The agreement positions Iran’s blockchain-based maritime insurance platform, Hormuz Safe, as a potential $10 billion annual revenue engine, settled entirely in Bitcoin.

What the deal actually covers

The memorandum of understanding, announced around June 14, establishes a temporary de-escalation framework between Washington and Tehran. For 60 days, commercial vessels can transit the Strait of Hormuz without paying the tolls Iran had been imposing during the 2026 Strait of Hormuz crisis.

Those tolls had reportedly exceeded $1 million per ship, or roughly $1 per barrel of oil transiting the waterway.

In exchange, the US agreed to lift its naval blockade of Iranian ports and allow a limited resumption of Iranian oil exports. The deal was mediated by Pakistan, with key participants including US President Donald Trump, VP JD Vance, and Iran’s deputy foreign minister Kazem Gharibabadi.

The 60-day window is explicitly an initial period, with broader diplomatic talks expected to follow.

Markets moved fast

Bitcoin’s 3% jump to around $66,000 on the news reflected a broader risk-on sentiment that also lifted other major tokens and equity futures.

Iran’s Hormuz Safe platform, which provides blockchain-verified maritime insurance policies settled in Bitcoin, stands to benefit enormously from normalized shipping traffic through the strait. The platform targets an estimated $10 billion in annual revenue, a figure that would make it one of the largest real-world Bitcoin use cases by transaction volume.

WTI crude’s drop to under $81 per barrel reflects the removal of the chokepoint risk premium created by the tolls and blockade. Shipping industry groups like BIMCO have highlighted that risks remain despite the agreement.

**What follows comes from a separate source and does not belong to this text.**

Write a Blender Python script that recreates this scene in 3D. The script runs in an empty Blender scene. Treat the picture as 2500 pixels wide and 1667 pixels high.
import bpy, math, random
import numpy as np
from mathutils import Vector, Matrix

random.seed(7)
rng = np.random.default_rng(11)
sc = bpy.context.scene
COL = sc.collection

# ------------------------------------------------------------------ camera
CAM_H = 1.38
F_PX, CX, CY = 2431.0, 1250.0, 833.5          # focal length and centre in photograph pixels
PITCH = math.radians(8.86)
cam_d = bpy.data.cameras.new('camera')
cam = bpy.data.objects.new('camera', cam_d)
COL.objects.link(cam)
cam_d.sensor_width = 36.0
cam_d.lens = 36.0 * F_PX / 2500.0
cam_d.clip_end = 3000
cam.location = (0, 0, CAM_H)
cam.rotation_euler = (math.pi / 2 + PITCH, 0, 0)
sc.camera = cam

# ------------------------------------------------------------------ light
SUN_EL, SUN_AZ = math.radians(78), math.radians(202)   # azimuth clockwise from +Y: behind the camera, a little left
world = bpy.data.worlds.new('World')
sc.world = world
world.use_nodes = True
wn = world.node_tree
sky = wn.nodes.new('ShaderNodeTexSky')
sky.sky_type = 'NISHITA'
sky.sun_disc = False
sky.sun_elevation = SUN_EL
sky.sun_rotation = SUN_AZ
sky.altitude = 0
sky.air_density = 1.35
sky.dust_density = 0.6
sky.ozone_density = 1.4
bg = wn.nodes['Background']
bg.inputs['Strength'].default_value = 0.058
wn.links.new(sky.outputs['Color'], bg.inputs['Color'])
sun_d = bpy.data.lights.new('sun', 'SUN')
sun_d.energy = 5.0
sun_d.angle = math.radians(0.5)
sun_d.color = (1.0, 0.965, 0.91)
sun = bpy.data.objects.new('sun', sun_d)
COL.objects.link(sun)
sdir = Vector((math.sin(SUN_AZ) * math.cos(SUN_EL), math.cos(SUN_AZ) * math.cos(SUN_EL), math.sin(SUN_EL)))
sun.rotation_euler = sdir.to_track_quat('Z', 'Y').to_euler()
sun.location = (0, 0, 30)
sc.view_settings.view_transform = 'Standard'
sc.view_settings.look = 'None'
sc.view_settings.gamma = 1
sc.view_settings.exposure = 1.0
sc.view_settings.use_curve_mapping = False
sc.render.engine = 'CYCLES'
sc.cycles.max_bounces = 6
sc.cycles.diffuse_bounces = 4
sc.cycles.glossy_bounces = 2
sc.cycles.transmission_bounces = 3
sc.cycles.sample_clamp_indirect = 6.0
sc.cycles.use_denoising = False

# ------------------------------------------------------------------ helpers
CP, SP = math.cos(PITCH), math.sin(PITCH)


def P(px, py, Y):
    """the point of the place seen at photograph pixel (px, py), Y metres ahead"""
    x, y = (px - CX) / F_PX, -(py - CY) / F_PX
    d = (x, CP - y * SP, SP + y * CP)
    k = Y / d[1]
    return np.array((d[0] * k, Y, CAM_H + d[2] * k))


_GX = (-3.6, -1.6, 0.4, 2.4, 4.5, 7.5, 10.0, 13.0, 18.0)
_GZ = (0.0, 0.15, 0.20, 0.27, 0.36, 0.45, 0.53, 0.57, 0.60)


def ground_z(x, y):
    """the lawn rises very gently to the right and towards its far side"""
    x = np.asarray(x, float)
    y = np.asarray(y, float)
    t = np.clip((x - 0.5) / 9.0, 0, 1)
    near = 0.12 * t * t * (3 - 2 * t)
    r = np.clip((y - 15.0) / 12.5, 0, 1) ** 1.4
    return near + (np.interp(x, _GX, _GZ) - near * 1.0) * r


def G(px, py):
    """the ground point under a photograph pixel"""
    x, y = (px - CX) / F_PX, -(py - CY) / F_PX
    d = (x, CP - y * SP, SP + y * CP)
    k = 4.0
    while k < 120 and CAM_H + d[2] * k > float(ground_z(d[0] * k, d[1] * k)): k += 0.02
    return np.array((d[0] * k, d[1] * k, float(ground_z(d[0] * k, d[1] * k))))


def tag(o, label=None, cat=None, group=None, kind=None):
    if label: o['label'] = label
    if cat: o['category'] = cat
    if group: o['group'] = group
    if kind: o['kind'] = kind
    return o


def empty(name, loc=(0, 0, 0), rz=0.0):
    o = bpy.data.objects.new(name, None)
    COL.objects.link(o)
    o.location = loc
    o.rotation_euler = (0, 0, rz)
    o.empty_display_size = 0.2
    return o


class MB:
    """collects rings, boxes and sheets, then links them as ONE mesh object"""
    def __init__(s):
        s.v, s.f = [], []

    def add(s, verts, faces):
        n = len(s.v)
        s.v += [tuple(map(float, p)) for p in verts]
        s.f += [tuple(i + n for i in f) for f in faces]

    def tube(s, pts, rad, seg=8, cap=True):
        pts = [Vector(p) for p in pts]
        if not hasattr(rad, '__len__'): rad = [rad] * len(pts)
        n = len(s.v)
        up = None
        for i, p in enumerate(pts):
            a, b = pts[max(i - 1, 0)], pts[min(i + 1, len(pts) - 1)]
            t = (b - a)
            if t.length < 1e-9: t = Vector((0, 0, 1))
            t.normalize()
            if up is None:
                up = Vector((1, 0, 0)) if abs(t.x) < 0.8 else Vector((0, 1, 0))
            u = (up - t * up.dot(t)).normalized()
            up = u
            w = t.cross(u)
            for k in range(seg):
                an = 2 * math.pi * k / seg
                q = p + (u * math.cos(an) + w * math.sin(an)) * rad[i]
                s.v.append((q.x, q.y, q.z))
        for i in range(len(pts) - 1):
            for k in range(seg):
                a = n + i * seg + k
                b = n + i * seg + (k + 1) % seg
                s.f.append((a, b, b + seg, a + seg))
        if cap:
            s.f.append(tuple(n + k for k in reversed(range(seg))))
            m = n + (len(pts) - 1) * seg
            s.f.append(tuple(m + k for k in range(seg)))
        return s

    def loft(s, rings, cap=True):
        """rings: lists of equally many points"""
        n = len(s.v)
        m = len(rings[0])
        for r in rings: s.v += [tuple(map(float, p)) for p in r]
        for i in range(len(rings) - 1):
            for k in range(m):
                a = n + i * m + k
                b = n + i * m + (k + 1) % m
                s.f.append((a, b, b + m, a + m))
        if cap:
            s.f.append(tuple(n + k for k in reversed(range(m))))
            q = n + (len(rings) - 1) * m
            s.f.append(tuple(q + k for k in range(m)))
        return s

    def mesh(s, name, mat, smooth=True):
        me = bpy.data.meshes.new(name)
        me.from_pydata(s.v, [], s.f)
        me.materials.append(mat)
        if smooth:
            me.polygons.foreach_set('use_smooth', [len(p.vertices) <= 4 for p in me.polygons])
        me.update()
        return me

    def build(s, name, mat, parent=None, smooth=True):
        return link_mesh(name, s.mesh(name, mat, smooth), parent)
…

The bigger picture for crypto investors

Hormuz Safe essentially creates a new demand vector for Bitcoin tied to physical trade flows rather than speculation. If the platform scales to its $10 billion annual target, it would represent a sustained, recurring source of Bitcoin transaction volume anchored in real economic activity.

The risk is that the deal falls apart. Sixty days is not long, and any signal that the 60-day window will be extended, or that permanent terms are being discussed, would likely push crude prices lower still.